Ölpreis erfolgreich auf Rekordjagd

Weil die Lagerbestände aufgebraucht sind, führt jede potenzielle Einschränkung der Rohölförderung zu neuen Ängsten – und treibt den Ölpreis hoch. Gestern erreichte er ein neues Allzeithoch. Die Weltwirtschaft ist bislang allerdings wenig beeindruckt

VON BEATE WILLMS

Für Spekulanten ist klar: Die 60 wird womöglich noch diese Woche fallen: Gestern kostete US-Leichtöl zur Lieferung im Juli im asiatischen Handel 59,18 US-Dollar, 71 Cent mehr als beim letzten Rekord am Freitag. Und der Handel mit Terminkontrakten auf Rohöl ist emsig wie nie. Kein Wunder, dass gestern weltweit die Analystentelefone heiß liefen. Tenor: Die Rohstoffmärkte sind außer Rand und Band.

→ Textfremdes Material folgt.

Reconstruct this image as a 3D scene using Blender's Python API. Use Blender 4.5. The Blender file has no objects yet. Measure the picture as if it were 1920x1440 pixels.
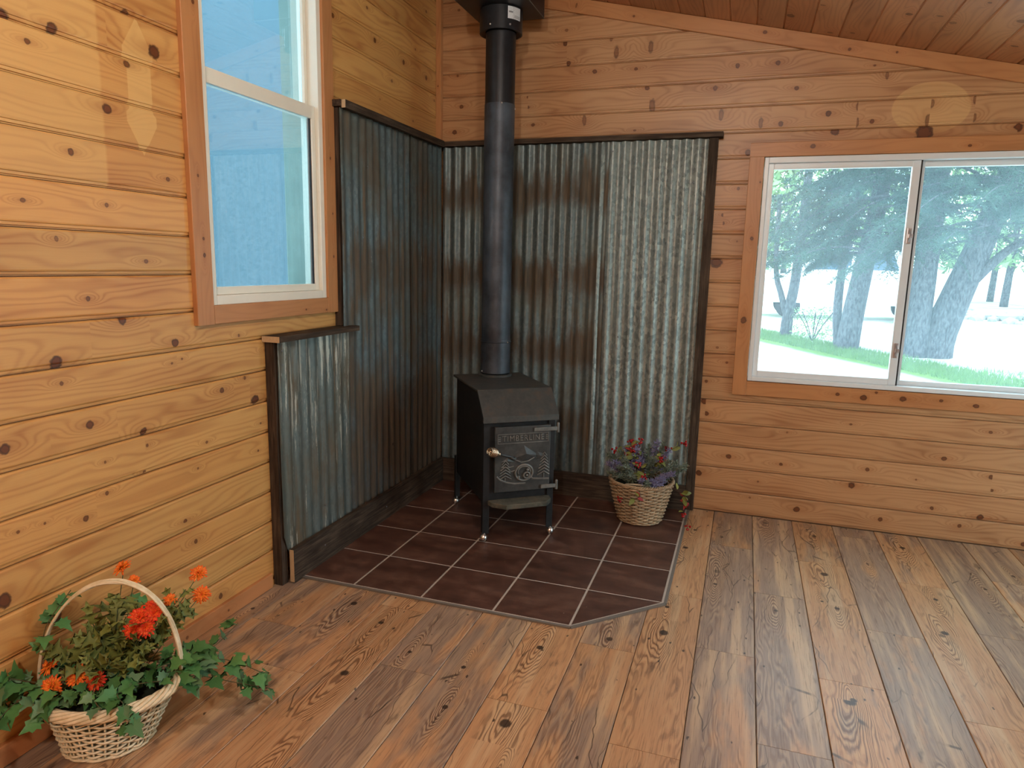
import bpy, bmesh, math, random
from mathutils import Vector, Matrix, Euler
import numpy as np

S = bpy.context.scene
COL = S.collection
PI = math.pi

# ------------------------------------------------------------------ camera
cam_d = bpy.data.cameras.new('camera')
cam = bpy.data.objects.new('camera', cam_d)
COL.objects.link(cam)
FPX = 1289.66
cam_d.sensor_width = 36.0
cam_d.lens = FPX / 1920 * 36.0
cam_d.clip_start = 0.05
cam_d.clip_end = 300
YAW, PITCH, ROLL = math.radians(-18.4517), math.radians(-9.8749), math.radians(1.2330)
_f = Vector((math.sin(YAW) * math.cos(PITCH), math.cos(YAW) * math.cos(PITCH), math.sin(PITCH)))
_r = Vector((math.cos(YAW), -math.sin(YAW), 0))
_u = _r.cross(_f)
_r2 = math.cos(ROLL) * _r + math.sin(ROLL) * _u
_u2 = -math.sin(ROLL) * _r + math.cos(ROLL) * _u
cam.matrix_world = Matrix(((_r2.x, _u2.x, -_f.x, 1.900), (_r2.y, _u2.y, -_f.y, -4.119), (_r2.z, _u2.z, -_f.z, 1.432), (0, 0, 0, 1)))
S.camera = cam

# ------------------------------------------------------------------ world, lamps, exposure
W = bpy.data.worlds.new('overcast_sky')
S.world = W
W.use_nodes = True
_bg = W.node_tree.nodes['Background']
_bg.inputs['Color'].default_value = (0.80, 0.94, 1.0, 1)
_bg.inputs['Strength'].default_value = 5.2
S.view_settings.view_transform = 'Standard'
S.view_settings.look = 'None'
S.view_settings.gamma = 1.0
S.view_settings.use_curve_mapping = False
S.view_settings.exposure = 0.14
S.cycles.max_bounces = 6
S.cycles.diffuse_bounces = 3
S.cycles.glossy_bounces = 3
S.cycles.transparent_max_bounces = 8
S.cycles.adaptive_threshold = 0.1
S.cycles.adaptive_min_samples = 16
S.cycles.sample_clamp_indirect = 8.0
S.cycles.use_denoising = True

def portal(name, loc, rot, sx, sy):
    l = bpy.data.lights.new(name, 'AREA')
    l.shape = 'RECTANGLE'; l.size = sx; l.size_y = sy
    l.cycles.is_portal = True
    o = bpy.data.objects.new(name, l); COL.objects.link(o)
    o.location = loc; o.rotation_euler = rot
    return o
portal('window_portal', (2.70, 0.23, 1.42), (-PI/2, 0, 0), 1.5, 1.24)
portal('door_portal', (4.78, -1.30, 1.0), (0, PI/2, 0), 1.94, 1.84)

FILL_LAMPS = [(1.6, -2.65), (1.7, -5.0)]       # added fill lamps, out of view, to brighten the room
for k, (lx, ly) in enumerate(FILL_LAMPS):
    l = bpy.data.lights.new('fill_lamp_bulb', 'POINT'); l.energy = (36, 104)[k]; l.color = (1.0, .94, .85); l.shadow_soft_size = .10
    o = bpy.data.objects.new('fill_lamp_bulb', l); COL.objects.link(o); o.location = (lx, ly, 3.125 - .227 * lx - .235)

# ------------------------------------------------------------------ helpers
def link(o, parent=None):
    COL.objects.link(o)
    if parent is not None:
        o.parent = parent
    return o

def mesh_obj(name, verts, faces, mat=None, parent=None, smooth=False):
    me = bpy.data.meshes.new(name)
    me.from_pydata([tuple(v) for v in verts], [], faces)
    me.update()
    if mat is not None:
        for m in (mat if isinstance(mat, (list, tuple)) else [mat]):
            me.materials.append(m)
    if smooth:
        me.shade_smooth()
    return link(bpy.data.objects.new(name, me), parent)

def empty(name, loc=(0, 0, 0), rz=0.0):
    o = bpy.data.objects.new(name, None)
    o.empty_display_size = 0.1
    o.location = loc; o.rotation_euler = (0, 0, rz)
    return link(o)

def tag(o, label=None, cat=None, group=None, kind=None):
    if label: o['label'] = label
    if cat: o['category'] = cat
    if group: o['group'] = group
    if kind: o['kind'] = kind
    return o

class MB:
    """collects geometry for ONE mesh"""
    def __init__(s): s.v = []; s.f = []; s.mi = []
    def add(s, vs, fs, mi=0):
        b = len(s.v); s.v += [tuple(v) for v in vs]
        s.f += [tuple(i + b for i in f) for f in fs]; s.mi += [mi] * len(fs)
    def box(s, x0, x1, y0, y1, z0, z1, mi=0, bev=0.0):
        if bev > 0:
            bm = bmesh.new(); bmesh.ops.create_cube(bm, size=1)
            bmesh.ops.scale(bm, vec=(x1 - x0, y1 - y0, z1 - z0), verts=bm.verts)
            bmesh.ops.translate(bm, vec=((x0 + x1) / 2, (y0 + y1) / 2, (z0 + z1) / 2), verts=bm.verts)
            bmesh.ops.bevel(bm, geom=bm.edges[:], offset=bev, segments=2, profile=0.7, affect='EDGES')
            s.bm(bm, mi); return
        s.add([(x0, y0, z0), (x1, y0, z0), (x1, y1, z0), (x0, y1, z0), (x0, y0, z1), (x1, y0, z1), (x1, y1, z1), (x0, y1, z1)],
              [(0, 3, 2, 1), (4, 5, 6, 7), (0, 1, 5, 4), (1, 2, 6, 5), (2, 3, 7, 6), (3, 0, 4, 7)], mi)
    def bm(s, bm, mi=0):
        bm.verts.index_update()
        s.add([v.co[:] for v in bm.verts], [[v.index for v in f.verts] for f in bm.faces], mi); bm.free()
    def prism(s, poly, z0, z1, mi=0, axis='z'):
        n = len(poly)
        def P(a, b, c): return {'z': (a, b, c), 'x': (c, a, b), 'y': (a, c, b)}[axis]
        s.add([P(a, b, z0) for a, b in poly] + [P(a, b, z1) for a, b in poly],
              [tuple(range(n))[::-1], tuple(range(n, 2 * n))] + [(i, (i + 1) % n, n + (i + 1) % n, n + i) for i in range(n)], mi)
    def tube(s, pts, r, sides=6, closed=False, r1=None, mi=0, caps=True):
        pts = [Vector(p) for p in pts]; n = len(pts)
        ring = []; up = Vector((0.13, 0.21, 1)).normalized(); prev = None
        for i, p in enumerate(pts):
            a = pts[(i - 1) % n] if (closed or i > 0) else p
            b = pts[(i + 1) % n] if (closed or i < n - 1) else p
            t = (b - a)
            t = t.normalized() if t.length > 1e-9 else Vector((0, 0, 1))
            if prev is None:
                nx = t.cross(up)
                if nx.length < 1e-3: nx = t.cross(Vector((1, 0, 0)))
                nx.normalize()
            else:
                nx = prev - t * prev.dot(t)
                nx = nx.normalized() if nx.length > 1e-6 else t.orthogonal().normalized()
            prev = nx; ny = t.cross(nx)
            rr = r[i] if isinstance(r, (list, tuple)) else (r if r1 is None else r + (r1 - r) * i / max(1, n - 1))
            ring.append([p + nx * (rr * math.cos(2 * PI * k / sides)) + ny * (rr * math.sin(2 * PI * k / sides)) for k in range(sides)])
        vs = [v for q in ring for v in q]; fs = []
        for i in range(n if closed else n - 1):
            j = (i + 1) % n
            for k in range(sides):
                l = (k + 1) % sides
                fs.append((i * sides + k, i * sides + l, j * sides + l, j * sides + k))
        if caps and not closed:
            fs.append(tuple(range(sides))[::-1]); fs.append(tuple(range((n - 1) * sides, n * sides)))
        s.add(vs, fs, mi)
    def lathe(s, prof, seg=32, c=(0, 0, 0), mi=0, sx=1.0, sy=1.0):
        n = len(prof); vs = []; fs = []
        for r, z in prof:
            for k in range(seg):
                a = 2 * PI * k / seg
                vs.append((c[0] + r * sx * math.cos(a), c[1] + r * sy * math.sin(a), c[2] + z))
        for i in range(n - 1):
            for k in range(seg):
                l = (k + 1) % seg
                fs.append((i * seg + k, i * seg + l, (i + 1) * seg + l, (i + 1) * seg + k))
        s.add(vs, fs, mi)
    def disc(s, r, z, seg=32, c=(0, 0), up=True, mi=0):
        vs = [(c[0] + r * math.cos(2 * PI * k / seg), c[1] + r * math.sin(2 * PI * k / seg), z) for k in range(seg)]
        s.add(vs, [tuple(range(seg)) if up else tuple(range(seg))[::-1]], mi)
    def sphere(s, c, r, seg=12, rings=8, sc=(1, 1, 1), mi=0):
        vs = [(c[0], c[1], c[2] - r * sc[2])]; fs = []
        for i in range(1, rings):
            ph = PI * i / rings
            for k in range(seg):
                a = 2 * PI * k / seg
                vs.append((c[0] + r * sc[0] * math.sin(ph) * math.cos(a), c[1] + r * sc[1] * math.sin(ph) * math.sin(a), c[2] - r * sc[2] * math.cos(ph)))
        vs.append((c[0], c[1], c[2] + r * sc[2])); e = len(vs) - 1
        for k in range(seg):
            l = (k + 1) % seg
            fs.append((0, 1 + l, 1 + k)); fs.append((e, 1 + (rings - 2) * seg + k, 1 + (rings - 2) * seg + l))
            for i in range(rings - 2):
                fs.append((1 + i * seg + k, 1 + i * seg + l, 1 + (i + 1) * seg + l, 1 + (i + 1) * seg + k))
        s.add(vs, fs, mi)
    def build(s, name, mat, parent=None, smooth=False, angle=None):
        o = mesh_obj(name, s.v, s.f, mat, parent)
        me = o.data
        if any(s.mi): me.polygons.foreach_set('material_index', s.mi)
        if smooth:
            me.shade_smooth()
            if angle:
                me.set_sharp_from_angle(angle=math.radians(angle))
        return o

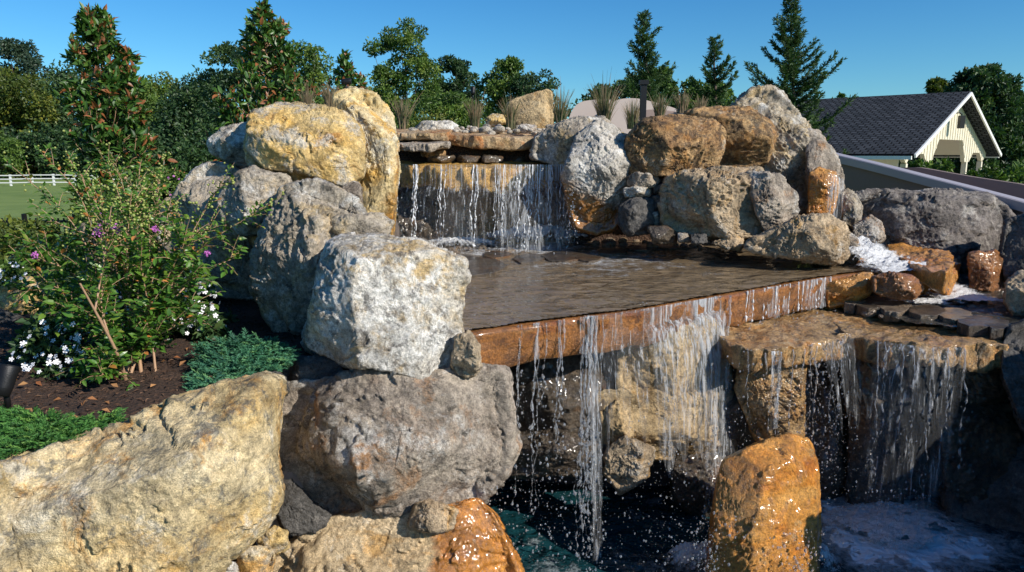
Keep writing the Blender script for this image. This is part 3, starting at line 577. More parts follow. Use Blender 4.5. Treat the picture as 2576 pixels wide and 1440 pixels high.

Aber nicht nur die Branchenexperten, auch die Autofahrer in Deutschland sind alarmiert. Letzte Woche kostete Super durchschnittlich 1,24 Euro. Gestern griff Bundeswirtschaftsminister Wolfgang Clement (SPD) die Rufe nach einem „Benzingipfel“ auf – wenn auch zurückhaltend: Er erklärte, der Ölpreis werde auf der Branchenkonferenz Automobil im Juli Thema sein. Ob es wieder mal um Subventionen für Spritverbraucher gehen soll, ließ er offen.

Rohöl hat sich seit Anfang des Jahres um 30 Prozent verteuert. Aufgrund der ungebremsten Nachfrage vor allem aus den USA, aus China und Indien sind die Lager leer geräumt. Jede denkbare Einschränkung der Förderung führt zu neuen Versorgungsängsten – ein fruchtbarer Boden für Spekulationen und Preisausschläge. Zudem naht die Sommerreisezeit, die für Spitzenpreise beim Treibstoff sorgt.

An den Gründen dafür, dass das Angebot an Öl knapp und teuer ist, hat sich seit dem Beginn der Hausse vor zwei Jahren nichts Wesentliches verändert: Politische Spannungen in den strategisch wichtigen Regionen führen zu Engpässen. Aktuell lauert die Gefahr in Nigeria, dem achtgrößten Förderland der Welt. Nach der Entführung von zwei deutschen und vier einheimischen Ölarbeitern aus dem Nigerdelta vergangene Woche und weil Anschläge auf ausländische Botschaften drohen, haben die USA, Großbritannien und Deutschland ihre diplomatischen Vertretungen geschlossen. Auch die Unsicherheit über die künftigen Verhältnisse im Iran nach der Präsidentenwahl hält den Ölpreis oben. Hinzu kommt das Wetter: Für Teile der USA wird eine Hurrikan-Saison erwartet. Schwere Stürme würden die Ölförderung im Golf von Mexiko wie letztes Jahr verhindern.

Die für den Ölmarkt wichtigsten Analystenhäuser Goldman Sachs und Morgan Stanley haben zwei Szenarien entworfen: Bei Goldman Sachs glaubt man, dass die Ölpreisentwicklung dauerhaft ein neues Niveau erreicht hat. Kurzzeitig denkbare Spitze: 105 US-Dollar. Bei Morgan Stanley hängt man dagegen der Theorie an, der Preis werde radikal „korrigiert“: „Der Markt könnte sich auf die spektakulärste Weise neu ordnen: indem er kollabiert“, sagte Analyst Andy Xie. Auch die Credit Suisse First Boston redet davon, dass die Finanzmärkte in eine neue Phase eingetreten seien, die sie „Energieunsicherheit“ nennt. Die Ölversorgung, heißt es, könne nur gesichert werden, wenn Öl so teuer bleibe, dass es sich lohne, in eine Erweiterung des Angebots zu investieren, sprich: weniger leicht ausbeutbare Ölreserven zu erschließen und Raffinerien zu bauen.

Allerdings zeigt sich die Weltwirtschaft bislang erstaunlich robust. Die USA sind dabei, ihr Wirtschaftswachstum bei 3,5 Prozent und mehr zu stabilisieren. Davon profitiert auch Exportweltmeister Deutschland, bei dem die Aufregung über die Ölpreise wegen der schwachen Binnenwirtschaft groß ist. Zumindest Eckhardt Wohlers vom Hamburger Wirtschaftsforschungsinstitut HWWA mahnt zur Ruhe: „Allein durch den Ölpreis“ sieht er derzeit „keinen Einbruch drohen“.